• EXERCISE BRIEF
Reproduce exactly the lines below, from the first through the one containing "COL = SC.collection", and nothing more.

☆ ☆ ☆ ☆ ☆ ☆ ☆

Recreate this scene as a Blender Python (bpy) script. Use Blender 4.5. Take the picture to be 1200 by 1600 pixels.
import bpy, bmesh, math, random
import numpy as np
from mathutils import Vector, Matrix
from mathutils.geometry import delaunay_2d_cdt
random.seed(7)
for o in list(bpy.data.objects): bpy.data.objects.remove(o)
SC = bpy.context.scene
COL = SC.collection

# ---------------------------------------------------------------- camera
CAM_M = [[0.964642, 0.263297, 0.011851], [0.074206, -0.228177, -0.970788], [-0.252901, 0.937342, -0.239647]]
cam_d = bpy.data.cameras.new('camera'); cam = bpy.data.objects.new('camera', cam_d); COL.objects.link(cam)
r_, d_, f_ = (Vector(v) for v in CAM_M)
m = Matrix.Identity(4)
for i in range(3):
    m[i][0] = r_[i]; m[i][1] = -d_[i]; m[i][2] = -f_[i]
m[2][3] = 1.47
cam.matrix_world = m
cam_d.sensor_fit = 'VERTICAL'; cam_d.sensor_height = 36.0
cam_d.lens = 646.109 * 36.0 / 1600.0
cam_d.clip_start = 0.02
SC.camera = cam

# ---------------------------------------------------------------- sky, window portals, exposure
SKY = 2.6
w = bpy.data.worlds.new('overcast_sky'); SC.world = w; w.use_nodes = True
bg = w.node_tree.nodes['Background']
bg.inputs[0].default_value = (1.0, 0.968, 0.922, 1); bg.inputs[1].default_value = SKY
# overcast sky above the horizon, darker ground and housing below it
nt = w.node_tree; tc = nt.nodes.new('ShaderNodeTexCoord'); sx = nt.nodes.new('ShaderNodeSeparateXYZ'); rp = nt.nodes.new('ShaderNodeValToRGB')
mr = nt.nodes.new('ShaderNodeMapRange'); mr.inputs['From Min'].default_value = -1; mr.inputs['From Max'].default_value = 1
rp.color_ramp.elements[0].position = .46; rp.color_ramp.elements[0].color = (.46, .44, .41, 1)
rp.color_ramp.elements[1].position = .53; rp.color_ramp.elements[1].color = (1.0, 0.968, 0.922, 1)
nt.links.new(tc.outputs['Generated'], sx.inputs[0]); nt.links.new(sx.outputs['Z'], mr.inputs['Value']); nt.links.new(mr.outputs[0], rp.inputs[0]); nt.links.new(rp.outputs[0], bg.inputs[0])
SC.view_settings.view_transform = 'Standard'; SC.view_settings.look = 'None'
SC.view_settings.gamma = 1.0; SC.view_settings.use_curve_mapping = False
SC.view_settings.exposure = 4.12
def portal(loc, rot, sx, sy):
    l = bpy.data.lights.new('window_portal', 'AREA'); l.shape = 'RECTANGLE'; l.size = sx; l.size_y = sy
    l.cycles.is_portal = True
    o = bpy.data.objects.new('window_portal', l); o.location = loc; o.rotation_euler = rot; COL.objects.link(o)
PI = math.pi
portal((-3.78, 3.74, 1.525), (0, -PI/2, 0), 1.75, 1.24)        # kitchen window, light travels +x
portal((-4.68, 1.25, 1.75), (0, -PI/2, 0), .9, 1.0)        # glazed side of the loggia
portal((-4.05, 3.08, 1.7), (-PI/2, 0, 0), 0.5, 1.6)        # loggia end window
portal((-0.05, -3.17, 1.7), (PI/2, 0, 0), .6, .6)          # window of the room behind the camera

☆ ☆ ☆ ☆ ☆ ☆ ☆

• RESPONSE TO THE TASK
Recreate this scene as a Blender Python (bpy) script. Use Blender 4.5. Take the picture to be 1200 by 1600 pixels.
import bpy, bmesh, math, random
import numpy as np
from mathutils import Vector, Matrix
from mathutils.geometry import delaunay_2d_cdt
random.seed(7)
for o in list(bpy.data.objects): bpy.data.objects.remove(o)
SC = bpy.context.scene
COL = SC.collection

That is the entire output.